>> Begin

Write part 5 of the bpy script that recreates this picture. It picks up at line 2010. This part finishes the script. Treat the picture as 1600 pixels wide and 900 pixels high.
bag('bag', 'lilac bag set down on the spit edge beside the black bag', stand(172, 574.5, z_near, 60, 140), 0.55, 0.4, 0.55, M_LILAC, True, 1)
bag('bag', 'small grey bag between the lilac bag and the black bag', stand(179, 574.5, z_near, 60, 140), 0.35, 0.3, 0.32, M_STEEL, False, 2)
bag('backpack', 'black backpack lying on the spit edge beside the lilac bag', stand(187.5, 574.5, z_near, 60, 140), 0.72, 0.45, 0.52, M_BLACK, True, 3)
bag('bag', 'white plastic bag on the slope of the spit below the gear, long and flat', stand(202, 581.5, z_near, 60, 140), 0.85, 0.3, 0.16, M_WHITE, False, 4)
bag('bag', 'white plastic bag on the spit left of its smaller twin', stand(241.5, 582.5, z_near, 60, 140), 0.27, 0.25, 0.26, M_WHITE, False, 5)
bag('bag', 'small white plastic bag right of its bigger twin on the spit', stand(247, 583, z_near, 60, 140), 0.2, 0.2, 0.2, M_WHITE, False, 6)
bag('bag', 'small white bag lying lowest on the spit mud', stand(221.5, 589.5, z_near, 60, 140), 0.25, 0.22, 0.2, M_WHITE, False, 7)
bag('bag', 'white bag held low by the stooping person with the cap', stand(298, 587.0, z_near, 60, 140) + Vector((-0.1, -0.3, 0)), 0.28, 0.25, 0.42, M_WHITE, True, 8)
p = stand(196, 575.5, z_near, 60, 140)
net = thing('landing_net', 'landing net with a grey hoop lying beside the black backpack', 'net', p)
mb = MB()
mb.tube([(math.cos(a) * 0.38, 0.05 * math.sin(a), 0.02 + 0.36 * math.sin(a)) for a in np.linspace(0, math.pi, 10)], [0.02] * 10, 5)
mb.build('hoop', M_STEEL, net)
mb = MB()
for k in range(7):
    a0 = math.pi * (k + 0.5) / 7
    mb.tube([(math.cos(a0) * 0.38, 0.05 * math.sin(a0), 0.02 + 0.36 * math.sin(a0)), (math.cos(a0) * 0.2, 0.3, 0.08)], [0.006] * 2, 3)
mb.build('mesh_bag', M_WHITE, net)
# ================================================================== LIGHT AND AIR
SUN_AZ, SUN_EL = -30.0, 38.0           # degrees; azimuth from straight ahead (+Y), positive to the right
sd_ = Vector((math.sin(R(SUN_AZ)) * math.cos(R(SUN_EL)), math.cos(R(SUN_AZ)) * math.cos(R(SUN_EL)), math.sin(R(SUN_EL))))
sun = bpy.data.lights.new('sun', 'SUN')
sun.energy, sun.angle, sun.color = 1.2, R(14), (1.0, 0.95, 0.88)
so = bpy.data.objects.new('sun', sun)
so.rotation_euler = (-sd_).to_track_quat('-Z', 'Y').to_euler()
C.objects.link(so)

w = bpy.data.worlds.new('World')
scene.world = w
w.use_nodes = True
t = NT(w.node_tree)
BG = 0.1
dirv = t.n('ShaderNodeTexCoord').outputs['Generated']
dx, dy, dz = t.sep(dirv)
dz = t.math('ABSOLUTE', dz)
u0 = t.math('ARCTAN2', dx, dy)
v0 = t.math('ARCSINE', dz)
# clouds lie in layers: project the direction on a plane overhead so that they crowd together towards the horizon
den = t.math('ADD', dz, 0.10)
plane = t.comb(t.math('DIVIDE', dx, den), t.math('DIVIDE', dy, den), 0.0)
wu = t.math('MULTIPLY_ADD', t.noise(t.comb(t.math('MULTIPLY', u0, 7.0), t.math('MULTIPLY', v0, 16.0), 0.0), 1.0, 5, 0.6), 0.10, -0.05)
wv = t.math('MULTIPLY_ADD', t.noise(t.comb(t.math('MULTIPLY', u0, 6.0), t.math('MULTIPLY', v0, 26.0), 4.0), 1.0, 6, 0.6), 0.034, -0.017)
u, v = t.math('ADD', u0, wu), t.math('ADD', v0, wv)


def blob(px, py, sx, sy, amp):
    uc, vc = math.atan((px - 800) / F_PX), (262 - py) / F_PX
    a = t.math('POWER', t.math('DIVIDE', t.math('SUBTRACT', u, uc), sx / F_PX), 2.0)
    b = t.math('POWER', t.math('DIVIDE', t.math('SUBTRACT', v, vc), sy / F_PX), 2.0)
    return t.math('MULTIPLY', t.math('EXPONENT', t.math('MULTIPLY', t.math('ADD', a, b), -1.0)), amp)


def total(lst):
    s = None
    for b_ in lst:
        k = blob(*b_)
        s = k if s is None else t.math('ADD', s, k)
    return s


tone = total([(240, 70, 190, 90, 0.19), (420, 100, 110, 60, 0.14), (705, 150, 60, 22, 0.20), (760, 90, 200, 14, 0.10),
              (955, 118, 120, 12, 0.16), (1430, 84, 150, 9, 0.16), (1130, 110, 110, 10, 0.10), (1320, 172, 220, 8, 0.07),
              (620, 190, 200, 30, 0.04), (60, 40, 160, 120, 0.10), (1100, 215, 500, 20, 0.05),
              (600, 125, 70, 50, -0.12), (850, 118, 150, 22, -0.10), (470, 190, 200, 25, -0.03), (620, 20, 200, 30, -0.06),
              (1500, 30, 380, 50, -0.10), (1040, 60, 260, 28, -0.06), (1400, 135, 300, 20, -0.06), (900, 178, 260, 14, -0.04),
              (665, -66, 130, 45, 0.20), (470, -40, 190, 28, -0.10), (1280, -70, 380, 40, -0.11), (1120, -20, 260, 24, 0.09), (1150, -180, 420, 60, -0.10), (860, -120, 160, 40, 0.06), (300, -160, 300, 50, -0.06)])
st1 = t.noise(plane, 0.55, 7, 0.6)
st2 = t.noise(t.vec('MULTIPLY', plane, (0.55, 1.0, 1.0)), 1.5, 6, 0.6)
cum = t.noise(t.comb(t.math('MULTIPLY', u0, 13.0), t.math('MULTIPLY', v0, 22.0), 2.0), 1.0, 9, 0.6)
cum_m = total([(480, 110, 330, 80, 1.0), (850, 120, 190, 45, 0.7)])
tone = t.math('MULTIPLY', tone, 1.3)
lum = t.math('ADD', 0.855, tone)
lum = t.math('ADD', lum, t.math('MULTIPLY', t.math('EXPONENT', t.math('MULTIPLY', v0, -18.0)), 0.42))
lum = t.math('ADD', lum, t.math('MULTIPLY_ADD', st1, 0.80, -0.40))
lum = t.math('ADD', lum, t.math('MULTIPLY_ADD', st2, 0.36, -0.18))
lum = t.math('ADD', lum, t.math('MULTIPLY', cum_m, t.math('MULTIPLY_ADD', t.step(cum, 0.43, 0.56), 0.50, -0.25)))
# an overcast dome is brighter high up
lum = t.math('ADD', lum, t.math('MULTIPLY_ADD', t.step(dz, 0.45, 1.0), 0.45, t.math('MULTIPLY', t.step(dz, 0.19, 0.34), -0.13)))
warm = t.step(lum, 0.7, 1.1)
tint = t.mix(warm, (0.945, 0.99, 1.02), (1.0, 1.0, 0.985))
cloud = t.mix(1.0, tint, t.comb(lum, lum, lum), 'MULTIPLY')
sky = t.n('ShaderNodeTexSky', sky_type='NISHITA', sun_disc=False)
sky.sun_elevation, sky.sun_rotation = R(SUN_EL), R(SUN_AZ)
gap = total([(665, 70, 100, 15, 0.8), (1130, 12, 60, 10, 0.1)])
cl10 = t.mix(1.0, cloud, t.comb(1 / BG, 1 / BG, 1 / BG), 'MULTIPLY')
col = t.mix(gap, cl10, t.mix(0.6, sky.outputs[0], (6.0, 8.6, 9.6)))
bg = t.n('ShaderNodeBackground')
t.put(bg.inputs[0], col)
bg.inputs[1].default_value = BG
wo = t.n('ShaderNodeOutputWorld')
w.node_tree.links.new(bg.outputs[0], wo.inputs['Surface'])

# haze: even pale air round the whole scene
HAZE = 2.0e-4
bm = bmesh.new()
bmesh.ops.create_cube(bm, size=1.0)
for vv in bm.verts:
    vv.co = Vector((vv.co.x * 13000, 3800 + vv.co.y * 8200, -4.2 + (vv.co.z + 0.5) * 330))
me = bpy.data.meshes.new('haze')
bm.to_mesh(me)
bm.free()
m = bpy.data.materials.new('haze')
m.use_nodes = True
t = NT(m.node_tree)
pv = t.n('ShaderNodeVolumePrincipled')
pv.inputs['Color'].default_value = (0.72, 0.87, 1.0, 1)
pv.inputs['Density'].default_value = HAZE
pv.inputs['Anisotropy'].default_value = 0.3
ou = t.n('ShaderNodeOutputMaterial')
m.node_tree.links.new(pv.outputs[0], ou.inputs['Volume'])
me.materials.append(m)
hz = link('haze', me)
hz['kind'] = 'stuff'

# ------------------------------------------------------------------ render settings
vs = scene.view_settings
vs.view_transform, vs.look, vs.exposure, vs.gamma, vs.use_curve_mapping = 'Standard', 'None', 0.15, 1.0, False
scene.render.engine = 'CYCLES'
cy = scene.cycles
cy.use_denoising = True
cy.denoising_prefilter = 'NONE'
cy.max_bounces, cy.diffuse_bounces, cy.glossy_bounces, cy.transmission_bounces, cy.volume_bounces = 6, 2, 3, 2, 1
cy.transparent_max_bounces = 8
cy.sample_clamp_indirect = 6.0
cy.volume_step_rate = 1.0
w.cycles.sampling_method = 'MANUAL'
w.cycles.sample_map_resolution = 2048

>> End

**Work required:**
Count how many lines include the string "high". Nothing but the number is needed.

**Task solution:**
2